Copeland, who has no involvement in the Russian production, reposted the photo after the original image, reportedly posted by a 14-year-old Russian ballet dancer, was removed from Instagram following a number of abusive comments.

Since her post, which has accumulated more than 64,000 likes, Copeland has received widespread support on social media.

Some Russian theatre experts and ballet dancers, however, have been defending the Bolshoi production, suggesting that the use of black make-up was necessary because of a lack of black performers in the country.

"Finding some sort of deep insults in this is simply ridiculous," Mr Urin said. "No-one has ever complained to us or saw... an act of disrespect."

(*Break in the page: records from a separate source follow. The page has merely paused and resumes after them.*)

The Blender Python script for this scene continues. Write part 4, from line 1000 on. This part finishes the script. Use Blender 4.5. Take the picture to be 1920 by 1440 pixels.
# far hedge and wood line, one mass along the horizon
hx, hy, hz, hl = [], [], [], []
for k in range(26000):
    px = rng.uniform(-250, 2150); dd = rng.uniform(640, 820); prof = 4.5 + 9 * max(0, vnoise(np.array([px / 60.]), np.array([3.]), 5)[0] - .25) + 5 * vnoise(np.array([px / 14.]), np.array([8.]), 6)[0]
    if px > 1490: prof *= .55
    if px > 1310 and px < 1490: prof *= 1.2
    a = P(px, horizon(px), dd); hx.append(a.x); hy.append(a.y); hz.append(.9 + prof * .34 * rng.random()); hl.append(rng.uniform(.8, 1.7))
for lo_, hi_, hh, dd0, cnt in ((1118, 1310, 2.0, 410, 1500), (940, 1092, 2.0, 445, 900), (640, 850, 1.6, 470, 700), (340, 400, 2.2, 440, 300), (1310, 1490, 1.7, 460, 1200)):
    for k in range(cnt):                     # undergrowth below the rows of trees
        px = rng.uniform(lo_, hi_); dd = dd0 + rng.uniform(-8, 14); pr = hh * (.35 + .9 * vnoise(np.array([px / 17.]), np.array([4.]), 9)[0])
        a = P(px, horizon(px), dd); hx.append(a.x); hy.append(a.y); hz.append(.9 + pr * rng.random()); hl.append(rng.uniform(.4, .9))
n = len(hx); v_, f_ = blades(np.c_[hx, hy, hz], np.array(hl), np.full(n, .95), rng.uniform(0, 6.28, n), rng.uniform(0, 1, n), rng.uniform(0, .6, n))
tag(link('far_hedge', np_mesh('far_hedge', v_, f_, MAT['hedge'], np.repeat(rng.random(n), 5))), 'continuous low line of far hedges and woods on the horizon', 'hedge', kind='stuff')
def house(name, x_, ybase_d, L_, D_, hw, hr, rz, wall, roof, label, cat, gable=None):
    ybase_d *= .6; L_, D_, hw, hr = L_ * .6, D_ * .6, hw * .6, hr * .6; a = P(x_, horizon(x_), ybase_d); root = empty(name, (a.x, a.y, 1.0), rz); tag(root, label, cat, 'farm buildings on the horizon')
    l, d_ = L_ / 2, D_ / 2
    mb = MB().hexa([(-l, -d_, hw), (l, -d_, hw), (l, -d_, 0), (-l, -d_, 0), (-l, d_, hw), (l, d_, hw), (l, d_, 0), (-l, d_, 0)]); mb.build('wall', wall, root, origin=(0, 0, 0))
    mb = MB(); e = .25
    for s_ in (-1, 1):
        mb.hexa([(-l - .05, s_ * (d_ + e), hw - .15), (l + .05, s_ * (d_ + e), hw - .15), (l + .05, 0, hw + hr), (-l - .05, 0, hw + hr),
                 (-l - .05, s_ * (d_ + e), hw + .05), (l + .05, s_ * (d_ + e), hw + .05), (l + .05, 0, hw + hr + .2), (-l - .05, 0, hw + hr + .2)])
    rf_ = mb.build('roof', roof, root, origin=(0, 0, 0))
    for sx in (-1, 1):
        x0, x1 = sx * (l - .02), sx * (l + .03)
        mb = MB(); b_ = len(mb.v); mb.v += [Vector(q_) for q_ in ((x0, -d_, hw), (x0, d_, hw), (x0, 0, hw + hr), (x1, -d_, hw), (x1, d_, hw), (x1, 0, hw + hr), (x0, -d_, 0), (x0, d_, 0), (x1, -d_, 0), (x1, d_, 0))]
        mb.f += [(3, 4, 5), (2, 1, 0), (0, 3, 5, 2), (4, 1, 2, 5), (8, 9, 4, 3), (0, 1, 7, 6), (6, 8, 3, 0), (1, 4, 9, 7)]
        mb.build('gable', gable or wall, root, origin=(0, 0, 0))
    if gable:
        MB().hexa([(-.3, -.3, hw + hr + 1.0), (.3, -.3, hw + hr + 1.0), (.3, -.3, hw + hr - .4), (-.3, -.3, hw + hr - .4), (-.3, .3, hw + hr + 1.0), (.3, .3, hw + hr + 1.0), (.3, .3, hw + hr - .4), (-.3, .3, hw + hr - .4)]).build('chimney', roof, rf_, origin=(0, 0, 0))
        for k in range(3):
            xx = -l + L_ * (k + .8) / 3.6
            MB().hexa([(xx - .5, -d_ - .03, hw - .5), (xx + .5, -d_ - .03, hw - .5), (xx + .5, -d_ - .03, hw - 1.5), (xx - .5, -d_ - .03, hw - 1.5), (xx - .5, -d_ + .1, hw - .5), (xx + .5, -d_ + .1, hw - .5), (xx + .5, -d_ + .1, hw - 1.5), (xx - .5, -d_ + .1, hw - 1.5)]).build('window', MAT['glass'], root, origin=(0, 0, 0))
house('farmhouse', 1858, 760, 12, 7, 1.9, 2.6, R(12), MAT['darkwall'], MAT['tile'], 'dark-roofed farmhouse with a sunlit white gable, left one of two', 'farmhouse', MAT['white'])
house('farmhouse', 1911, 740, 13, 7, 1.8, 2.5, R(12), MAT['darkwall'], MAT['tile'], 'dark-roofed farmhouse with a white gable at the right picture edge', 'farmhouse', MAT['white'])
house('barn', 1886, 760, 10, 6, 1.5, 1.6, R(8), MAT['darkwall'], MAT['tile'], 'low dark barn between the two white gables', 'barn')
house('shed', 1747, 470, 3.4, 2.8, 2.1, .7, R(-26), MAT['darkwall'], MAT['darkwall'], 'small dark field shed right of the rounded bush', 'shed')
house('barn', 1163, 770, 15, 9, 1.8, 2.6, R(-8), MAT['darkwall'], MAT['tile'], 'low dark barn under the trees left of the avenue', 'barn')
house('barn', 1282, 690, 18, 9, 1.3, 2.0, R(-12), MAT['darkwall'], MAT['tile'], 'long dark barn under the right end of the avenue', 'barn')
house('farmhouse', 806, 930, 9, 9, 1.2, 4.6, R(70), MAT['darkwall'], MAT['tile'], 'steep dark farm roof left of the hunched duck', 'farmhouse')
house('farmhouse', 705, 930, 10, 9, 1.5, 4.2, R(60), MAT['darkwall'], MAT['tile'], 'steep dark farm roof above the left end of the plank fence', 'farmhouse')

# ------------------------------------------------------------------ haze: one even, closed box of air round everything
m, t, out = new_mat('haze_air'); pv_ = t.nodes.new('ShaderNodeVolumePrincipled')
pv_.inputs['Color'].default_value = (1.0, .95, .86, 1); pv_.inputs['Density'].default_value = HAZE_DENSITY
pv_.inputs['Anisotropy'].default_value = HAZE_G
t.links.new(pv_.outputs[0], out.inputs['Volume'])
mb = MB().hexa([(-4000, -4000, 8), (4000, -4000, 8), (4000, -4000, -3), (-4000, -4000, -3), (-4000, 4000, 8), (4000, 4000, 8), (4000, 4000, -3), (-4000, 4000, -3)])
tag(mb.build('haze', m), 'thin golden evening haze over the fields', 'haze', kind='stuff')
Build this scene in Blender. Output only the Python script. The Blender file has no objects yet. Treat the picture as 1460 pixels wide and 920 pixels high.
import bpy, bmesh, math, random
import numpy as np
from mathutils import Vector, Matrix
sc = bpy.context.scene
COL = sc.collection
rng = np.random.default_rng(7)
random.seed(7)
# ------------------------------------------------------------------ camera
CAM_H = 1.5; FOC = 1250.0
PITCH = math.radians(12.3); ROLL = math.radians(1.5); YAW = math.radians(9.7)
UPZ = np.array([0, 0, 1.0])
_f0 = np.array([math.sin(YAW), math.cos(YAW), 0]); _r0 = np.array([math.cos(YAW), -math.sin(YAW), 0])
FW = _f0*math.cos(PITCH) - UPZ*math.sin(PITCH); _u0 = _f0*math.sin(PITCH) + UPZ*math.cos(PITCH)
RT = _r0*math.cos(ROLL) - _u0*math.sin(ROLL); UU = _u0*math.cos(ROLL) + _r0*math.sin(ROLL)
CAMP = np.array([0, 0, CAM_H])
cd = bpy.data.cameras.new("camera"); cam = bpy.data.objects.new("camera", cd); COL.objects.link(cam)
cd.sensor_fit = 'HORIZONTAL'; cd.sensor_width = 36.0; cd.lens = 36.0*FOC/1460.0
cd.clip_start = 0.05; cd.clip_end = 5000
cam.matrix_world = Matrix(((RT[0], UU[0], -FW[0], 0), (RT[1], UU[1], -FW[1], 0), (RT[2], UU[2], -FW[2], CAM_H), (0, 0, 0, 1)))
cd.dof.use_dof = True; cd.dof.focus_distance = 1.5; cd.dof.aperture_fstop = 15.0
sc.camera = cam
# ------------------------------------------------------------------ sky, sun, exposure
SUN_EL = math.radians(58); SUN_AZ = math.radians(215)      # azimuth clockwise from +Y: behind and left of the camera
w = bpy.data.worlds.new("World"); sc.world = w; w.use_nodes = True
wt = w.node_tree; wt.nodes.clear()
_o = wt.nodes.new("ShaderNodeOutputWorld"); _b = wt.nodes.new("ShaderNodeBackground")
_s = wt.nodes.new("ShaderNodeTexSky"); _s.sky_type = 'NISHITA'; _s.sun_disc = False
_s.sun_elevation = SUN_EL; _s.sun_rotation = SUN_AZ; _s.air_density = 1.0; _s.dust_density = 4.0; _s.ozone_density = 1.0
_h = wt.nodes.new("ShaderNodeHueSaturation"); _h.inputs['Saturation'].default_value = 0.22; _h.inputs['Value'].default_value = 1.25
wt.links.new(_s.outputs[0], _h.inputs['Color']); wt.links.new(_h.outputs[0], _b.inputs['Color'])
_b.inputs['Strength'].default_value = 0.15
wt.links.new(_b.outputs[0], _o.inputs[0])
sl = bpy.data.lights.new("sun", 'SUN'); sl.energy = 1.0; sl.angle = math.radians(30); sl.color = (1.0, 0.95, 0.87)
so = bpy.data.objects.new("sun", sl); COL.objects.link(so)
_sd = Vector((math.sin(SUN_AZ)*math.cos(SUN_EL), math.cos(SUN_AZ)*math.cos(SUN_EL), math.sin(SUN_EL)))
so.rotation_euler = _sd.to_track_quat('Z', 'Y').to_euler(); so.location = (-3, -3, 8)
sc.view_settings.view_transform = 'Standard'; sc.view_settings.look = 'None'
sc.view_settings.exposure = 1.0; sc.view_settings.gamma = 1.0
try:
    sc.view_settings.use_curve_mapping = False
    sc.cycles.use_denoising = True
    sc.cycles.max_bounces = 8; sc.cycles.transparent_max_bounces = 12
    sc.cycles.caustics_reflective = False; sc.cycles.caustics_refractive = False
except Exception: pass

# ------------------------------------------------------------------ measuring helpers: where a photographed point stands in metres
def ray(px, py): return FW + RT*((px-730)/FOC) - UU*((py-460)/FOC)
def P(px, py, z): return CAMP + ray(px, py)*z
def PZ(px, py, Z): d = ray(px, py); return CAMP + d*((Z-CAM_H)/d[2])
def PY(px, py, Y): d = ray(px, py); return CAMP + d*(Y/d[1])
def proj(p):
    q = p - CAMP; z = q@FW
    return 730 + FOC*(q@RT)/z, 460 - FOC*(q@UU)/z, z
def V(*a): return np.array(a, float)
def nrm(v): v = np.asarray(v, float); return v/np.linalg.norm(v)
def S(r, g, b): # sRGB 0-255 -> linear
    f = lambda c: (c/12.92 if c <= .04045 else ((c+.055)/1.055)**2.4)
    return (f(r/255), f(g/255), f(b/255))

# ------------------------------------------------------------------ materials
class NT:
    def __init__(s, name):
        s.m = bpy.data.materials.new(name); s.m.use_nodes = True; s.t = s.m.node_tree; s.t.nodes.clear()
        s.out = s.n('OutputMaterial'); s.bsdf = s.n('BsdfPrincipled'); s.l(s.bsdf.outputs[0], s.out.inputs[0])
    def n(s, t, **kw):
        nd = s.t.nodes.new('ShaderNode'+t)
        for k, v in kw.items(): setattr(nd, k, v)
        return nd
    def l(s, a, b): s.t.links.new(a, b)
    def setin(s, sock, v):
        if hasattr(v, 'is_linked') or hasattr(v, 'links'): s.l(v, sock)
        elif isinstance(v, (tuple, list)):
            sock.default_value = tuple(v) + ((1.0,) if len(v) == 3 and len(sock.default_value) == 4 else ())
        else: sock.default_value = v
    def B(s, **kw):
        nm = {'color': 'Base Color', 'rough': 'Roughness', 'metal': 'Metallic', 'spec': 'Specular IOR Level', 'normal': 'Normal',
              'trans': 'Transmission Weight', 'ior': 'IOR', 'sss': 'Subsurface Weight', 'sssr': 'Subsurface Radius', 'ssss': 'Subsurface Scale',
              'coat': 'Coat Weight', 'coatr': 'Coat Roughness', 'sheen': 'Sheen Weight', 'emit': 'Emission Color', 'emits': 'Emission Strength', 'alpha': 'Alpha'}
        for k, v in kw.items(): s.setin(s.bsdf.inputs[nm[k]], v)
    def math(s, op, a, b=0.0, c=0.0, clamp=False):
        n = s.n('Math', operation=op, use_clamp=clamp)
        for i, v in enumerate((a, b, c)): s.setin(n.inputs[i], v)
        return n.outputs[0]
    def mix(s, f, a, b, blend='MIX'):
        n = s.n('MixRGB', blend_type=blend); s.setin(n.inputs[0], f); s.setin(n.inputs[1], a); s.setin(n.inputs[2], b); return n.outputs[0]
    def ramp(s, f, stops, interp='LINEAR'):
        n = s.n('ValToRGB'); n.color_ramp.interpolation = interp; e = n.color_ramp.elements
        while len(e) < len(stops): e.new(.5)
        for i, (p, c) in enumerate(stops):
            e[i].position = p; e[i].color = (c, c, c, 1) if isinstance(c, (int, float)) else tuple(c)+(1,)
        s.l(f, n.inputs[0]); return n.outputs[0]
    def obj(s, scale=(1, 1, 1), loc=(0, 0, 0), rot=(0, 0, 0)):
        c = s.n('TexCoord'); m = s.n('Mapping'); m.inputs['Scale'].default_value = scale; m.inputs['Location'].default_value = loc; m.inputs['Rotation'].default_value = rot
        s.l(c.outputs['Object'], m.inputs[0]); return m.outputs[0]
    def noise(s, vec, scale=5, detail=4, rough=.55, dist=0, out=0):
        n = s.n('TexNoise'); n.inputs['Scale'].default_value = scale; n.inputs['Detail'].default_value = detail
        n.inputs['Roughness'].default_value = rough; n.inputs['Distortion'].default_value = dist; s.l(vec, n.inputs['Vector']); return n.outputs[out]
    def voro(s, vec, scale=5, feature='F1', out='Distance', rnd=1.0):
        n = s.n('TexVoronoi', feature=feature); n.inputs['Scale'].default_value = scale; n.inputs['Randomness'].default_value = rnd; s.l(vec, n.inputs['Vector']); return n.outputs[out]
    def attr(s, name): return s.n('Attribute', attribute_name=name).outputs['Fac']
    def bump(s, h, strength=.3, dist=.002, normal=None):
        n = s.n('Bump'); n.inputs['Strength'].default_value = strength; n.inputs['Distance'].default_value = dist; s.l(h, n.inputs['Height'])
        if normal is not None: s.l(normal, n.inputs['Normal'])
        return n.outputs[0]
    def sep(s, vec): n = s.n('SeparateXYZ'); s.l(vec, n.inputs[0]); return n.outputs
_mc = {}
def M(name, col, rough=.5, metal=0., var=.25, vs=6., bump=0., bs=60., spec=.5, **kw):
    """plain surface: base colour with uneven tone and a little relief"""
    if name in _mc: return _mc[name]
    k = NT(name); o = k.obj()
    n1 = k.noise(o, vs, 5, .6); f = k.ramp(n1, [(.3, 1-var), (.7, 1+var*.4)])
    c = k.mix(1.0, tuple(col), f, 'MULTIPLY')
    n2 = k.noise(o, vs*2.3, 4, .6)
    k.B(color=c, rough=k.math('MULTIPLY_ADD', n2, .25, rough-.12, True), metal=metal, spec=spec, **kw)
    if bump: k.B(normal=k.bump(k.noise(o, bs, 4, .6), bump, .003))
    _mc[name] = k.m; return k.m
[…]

Russian ballerina Svetlana Zakharova told broadcaster Moscow 24: "There is nothing strange here, it's absolutely normal for us... this is art."

La Bayadère is a romantic tragedy set in India. It has featured performers in black make-up since it was first performed at the Bolshoi Theatre in St Petersburg in 1877.

Throughout her career, Copeland has been very vocal on the ballet world's lack of diversity as well as race relations within America. She was considered a prodigy during her early days of dancing, despite not starting ballet until the age of 13.

In just eight months after taking up dancing, Copeland's first show was The Nutcracker, where she performed the lead role as Clara.